**Stated problem**
Repeat the listing below word for word, stopping after the line that contains "mn, mfn(.7576), .0003)".
** Start of Available data **
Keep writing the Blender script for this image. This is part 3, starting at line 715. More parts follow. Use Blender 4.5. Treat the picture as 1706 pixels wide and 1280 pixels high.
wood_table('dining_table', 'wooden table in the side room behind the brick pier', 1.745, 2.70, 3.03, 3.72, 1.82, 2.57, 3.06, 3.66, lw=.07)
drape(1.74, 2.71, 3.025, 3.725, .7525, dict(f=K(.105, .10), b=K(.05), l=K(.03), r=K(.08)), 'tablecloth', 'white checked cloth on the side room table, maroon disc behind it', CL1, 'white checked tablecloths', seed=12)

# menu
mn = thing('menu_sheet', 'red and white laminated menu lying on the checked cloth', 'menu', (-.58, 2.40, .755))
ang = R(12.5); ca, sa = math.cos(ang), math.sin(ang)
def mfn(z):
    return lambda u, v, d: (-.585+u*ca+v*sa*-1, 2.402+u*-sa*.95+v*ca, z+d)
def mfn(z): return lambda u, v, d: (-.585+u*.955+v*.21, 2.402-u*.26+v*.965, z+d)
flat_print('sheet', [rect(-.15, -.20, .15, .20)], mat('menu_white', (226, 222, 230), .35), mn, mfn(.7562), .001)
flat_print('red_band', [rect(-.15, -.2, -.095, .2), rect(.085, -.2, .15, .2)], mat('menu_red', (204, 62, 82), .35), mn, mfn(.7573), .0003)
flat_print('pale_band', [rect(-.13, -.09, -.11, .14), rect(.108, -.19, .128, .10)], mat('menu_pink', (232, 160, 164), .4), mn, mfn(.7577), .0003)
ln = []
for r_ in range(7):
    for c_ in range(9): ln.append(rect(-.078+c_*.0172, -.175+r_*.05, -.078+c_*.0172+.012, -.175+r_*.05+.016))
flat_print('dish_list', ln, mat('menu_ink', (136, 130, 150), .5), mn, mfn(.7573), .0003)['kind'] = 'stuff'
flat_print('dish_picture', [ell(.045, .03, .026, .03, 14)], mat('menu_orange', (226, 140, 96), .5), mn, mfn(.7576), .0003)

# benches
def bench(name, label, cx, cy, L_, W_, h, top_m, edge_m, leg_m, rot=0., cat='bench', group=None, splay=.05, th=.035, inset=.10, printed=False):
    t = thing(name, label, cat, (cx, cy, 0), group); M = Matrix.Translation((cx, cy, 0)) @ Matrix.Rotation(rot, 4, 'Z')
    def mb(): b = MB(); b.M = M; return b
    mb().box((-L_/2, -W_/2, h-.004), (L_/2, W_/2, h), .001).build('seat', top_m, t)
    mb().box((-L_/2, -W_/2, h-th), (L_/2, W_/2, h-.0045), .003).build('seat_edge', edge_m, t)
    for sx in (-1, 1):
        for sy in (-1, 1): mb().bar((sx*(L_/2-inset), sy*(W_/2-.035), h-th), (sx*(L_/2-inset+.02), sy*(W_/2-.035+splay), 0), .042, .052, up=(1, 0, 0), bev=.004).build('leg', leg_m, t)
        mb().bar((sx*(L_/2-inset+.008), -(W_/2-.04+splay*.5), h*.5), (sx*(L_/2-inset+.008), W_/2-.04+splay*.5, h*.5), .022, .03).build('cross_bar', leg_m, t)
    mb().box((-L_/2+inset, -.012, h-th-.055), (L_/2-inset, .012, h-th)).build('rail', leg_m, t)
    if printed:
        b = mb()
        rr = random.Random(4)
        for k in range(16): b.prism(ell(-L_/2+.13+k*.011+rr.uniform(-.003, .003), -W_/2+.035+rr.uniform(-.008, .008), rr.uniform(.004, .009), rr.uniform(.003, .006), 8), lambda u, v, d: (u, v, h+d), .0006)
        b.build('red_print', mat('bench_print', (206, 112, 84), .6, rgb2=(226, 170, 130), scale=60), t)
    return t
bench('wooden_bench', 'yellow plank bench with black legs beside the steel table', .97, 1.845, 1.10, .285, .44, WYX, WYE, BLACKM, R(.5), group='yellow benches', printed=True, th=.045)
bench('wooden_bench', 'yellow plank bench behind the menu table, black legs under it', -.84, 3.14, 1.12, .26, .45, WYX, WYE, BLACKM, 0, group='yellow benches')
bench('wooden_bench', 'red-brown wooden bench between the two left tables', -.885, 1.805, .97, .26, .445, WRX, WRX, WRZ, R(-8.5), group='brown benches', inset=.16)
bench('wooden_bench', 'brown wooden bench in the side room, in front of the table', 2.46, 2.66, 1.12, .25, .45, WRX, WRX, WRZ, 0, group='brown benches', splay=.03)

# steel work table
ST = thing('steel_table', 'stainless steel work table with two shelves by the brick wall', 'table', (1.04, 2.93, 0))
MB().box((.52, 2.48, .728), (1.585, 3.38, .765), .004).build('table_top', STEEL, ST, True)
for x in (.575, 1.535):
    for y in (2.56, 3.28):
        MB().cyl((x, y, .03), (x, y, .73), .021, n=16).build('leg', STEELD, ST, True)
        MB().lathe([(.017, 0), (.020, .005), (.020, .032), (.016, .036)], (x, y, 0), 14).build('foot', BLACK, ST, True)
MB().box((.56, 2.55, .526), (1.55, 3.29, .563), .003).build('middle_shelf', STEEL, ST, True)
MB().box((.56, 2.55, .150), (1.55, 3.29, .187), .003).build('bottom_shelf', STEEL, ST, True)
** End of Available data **
**Task result**
Keep writing the Blender script for this image. This is part 3, starting at line 715. More parts follow. Use Blender 4.5. Treat the picture as 1706 pixels wide and 1280 pixels high.
wood_table('dining_table', 'wooden table in the side room behind the brick pier', 1.745, 2.70, 3.03, 3.72, 1.82, 2.57, 3.06, 3.66, lw=.07)
drape(1.74, 2.71, 3.025, 3.725, .7525, dict(f=K(.105, .10), b=K(.05), l=K(.03), r=K(.08)), 'tablecloth', 'white checked cloth on the side room table, maroon disc behind it', CL1, 'white checked tablecloths', seed=12)

# menu
mn = thing('menu_sheet', 'red and white laminated menu lying on the checked cloth', 'menu', (-.58, 2.40, .755))
ang = R(12.5); ca, sa = math.cos(ang), math.sin(ang)
def mfn(z):
    return lambda u, v, d: (-.585+u*ca+v*sa*-1, 2.402+u*-sa*.95+v*ca, z+d)
def mfn(z): return lambda u, v, d: (-.585+u*.955+v*.21, 2.402-u*.26+v*.965, z+d)
flat_print('sheet', [rect(-.15, -.20, .15, .20)], mat('menu_white', (226, 222, 230), .35), mn, mfn(.7562), .001)
flat_print('red_band', [rect(-.15, -.2, -.095, .2), rect(.085, -.2, .15, .2)], mat('menu_red', (204, 62, 82), .35), mn, mfn(.7573), .0003)
flat_print('pale_band', [rect(-.13, -.09, -.11, .14), rect(.108, -.19, .128, .10)], mat('menu_pink', (232, 160, 164), .4), mn, mfn(.7577), .0003)
ln = []
for r_ in range(7):
    for c_ in range(9): ln.append(rect(-.078+c_*.0172, -.175+r_*.05, -.078+c_*.0172+.012, -.175+r_*.05+.016))
flat_print('dish_list', ln, mat('menu_ink', (136, 130, 150), .5), mn, mfn(.7573), .0003)['kind'] = 'stuff'
flat_print('dish_picture', [ell(.045, .03, .026, .03, 14)], mat('menu_orange', (226, 140, 96), .5), mn, mfn(.7576), .0003)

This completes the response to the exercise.